Book Review: Devon Monk’s Dead Iron

Posted August 28, 2011 by Kathy Davie in Book Reviews, Young Adult readers

I received this book for free from the library in exchange for an honest review. This does not affect my opinion of the book or the content of my review.

Book Review: Devon Monk’s Dead Iron

Dead Iron


Devon Monk

steampunk in Paperback edition that was published by ROC on July 5, 2011 and has 337 pages.

Explore it on Goodreads or Amazon.

Other books by this author which I have reviewed include Tin Swift, Hell Bent, Magic to the Bone, Magic in the Blood, Magic in the Shadows, Magic on the Storm, Magic at the Gate, Magic on the Hunt, Magic on the Line, Magic Without Mercy, Stone Cold, Magic for a Price, Cold Copper, House Immortal, Infinity Bell

First in The Age of Steam urban fantasy/steampunk series for young adults set in the Old West.

My Take

This is fascinating! Monk has created an Old West steampunk-style with all the usual suspects: an evil railway man, jealous biddies, a biracial couple, a put-upon young girl, the lone wolf (pun intended!), and the irascible miners. The twist is other-worldly with an exciting tease at the end…I hate that I have to wait until 2012 for Tin Swift, 2!

LeFel’s machinations, kidnappings, and all-around evil plans will make you gasp, cry out, and wonder if he has one of those Snidely Whiplash mustaches.

The tension builds and builds as you read faster and faster to find out if Jeb makes it home, if Rose escapes her mother, does Hunt manage all his desires, will LeFel’s prisoners escape before he can sacrifice them. There are some chuckles along the way as well as tears and Dead Iron does end on a happy note. Not the exact ending I had hoped for but…

The Story

The bogeyman takes four-year-old Elbert from his bed one night and Cedar Hunt takes up the chase with unforeseen results: a resurrection, a new love, and hope for his curse.

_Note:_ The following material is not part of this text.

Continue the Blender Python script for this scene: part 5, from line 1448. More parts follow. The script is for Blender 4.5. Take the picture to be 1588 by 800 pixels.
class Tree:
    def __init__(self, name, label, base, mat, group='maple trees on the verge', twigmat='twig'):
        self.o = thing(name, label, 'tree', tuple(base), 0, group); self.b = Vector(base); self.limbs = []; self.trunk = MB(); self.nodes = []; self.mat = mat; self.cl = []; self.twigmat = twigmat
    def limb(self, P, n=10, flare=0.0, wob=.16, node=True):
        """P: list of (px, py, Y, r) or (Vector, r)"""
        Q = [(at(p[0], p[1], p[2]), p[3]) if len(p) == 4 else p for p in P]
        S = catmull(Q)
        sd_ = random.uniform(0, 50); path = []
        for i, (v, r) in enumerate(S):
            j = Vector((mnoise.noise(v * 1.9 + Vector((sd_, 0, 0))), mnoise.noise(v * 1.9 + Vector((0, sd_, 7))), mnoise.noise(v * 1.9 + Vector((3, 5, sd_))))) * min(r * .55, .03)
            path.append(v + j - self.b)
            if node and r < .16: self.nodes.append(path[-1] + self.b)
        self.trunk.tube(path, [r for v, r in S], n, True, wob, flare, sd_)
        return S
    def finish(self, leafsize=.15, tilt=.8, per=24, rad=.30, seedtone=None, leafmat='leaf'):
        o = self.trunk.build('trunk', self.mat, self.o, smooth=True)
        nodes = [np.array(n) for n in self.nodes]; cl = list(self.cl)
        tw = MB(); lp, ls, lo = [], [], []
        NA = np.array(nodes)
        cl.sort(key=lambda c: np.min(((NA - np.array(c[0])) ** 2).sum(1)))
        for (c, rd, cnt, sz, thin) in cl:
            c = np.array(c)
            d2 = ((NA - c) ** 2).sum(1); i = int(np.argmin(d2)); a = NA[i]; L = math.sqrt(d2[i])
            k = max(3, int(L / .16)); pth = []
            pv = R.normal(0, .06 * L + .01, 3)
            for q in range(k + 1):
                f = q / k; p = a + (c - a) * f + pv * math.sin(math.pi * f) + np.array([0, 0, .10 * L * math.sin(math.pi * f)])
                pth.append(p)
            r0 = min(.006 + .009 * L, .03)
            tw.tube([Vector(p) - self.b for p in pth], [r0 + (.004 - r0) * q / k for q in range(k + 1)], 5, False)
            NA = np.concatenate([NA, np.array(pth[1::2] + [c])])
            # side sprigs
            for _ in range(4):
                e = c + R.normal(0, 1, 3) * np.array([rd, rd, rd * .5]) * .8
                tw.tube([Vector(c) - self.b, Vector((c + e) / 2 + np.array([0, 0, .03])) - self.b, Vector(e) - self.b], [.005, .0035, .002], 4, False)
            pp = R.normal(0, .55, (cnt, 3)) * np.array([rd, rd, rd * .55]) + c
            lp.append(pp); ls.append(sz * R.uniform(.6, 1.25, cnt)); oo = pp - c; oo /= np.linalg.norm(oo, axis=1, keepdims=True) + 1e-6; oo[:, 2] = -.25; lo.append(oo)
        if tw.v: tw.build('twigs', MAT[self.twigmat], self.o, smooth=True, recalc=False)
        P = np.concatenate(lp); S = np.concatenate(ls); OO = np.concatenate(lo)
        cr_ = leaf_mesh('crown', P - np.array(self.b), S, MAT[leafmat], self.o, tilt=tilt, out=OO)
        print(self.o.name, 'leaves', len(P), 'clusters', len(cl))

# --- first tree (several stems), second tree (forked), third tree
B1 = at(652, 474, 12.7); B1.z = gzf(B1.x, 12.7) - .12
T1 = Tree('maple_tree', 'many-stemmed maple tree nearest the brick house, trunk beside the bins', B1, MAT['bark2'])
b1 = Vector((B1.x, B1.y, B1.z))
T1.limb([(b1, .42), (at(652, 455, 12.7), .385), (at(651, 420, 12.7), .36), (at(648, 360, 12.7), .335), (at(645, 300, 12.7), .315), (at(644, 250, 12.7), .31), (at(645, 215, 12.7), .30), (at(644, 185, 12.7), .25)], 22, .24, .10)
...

But that hunt for the missing child quickly becomes entangled with the Madder brothers and Mae Lindson’s hunt for her husband’s murderer even as her husband manages to survive and begin his dangerous trek home to her.

The Characters

Cedar Hunt is, literally, a lone wolf standing up for the rights of others, helping an unwelcoming community as he attempts to come to terms with his own losses.

Jeb and Mae Lindson are deeply in love even as they have a hard row to hoe — Jeb is black and a talented deviser while Mae is white as well as a white witch whose magic tends to the dark side.

The Madder brothersAlun, Bryn, and Cadoc — are miners up in the hills above Hallelujah. Not the most sociable of men, we soon discover there is a great deal more below the surface.

Rose Small is the adopted foundling of the owners of the general store. A sweet, young thing, Rose is fascinated with creating from the bits and pieces of metal she finds on her nighttime meanderings.

Elde and the Strange are the evil interlopers with Shard LeFel as the premier evil who is evilly helped by Mr. Shunt. Neither is of this world and I suspect that LeFel is stringing Shunt along just like he does everyone else.

The Cover and Title

The cover has a very gunslinger feel with that touch of steampunk that makes you look twice. Rising up from a subtle base of gears, rings, and washers, Cedar Hunt is tall, dark, and dashing in his wool/leather jacket strewn with straps and bandoliers staring something down at the point of his steam-powered gun.

As for the title, Dead Iron, I’m guessing that it could relate to Jeb’s struggles to return home to his anxious wife or it’s the glim that powers LeFel’s matics.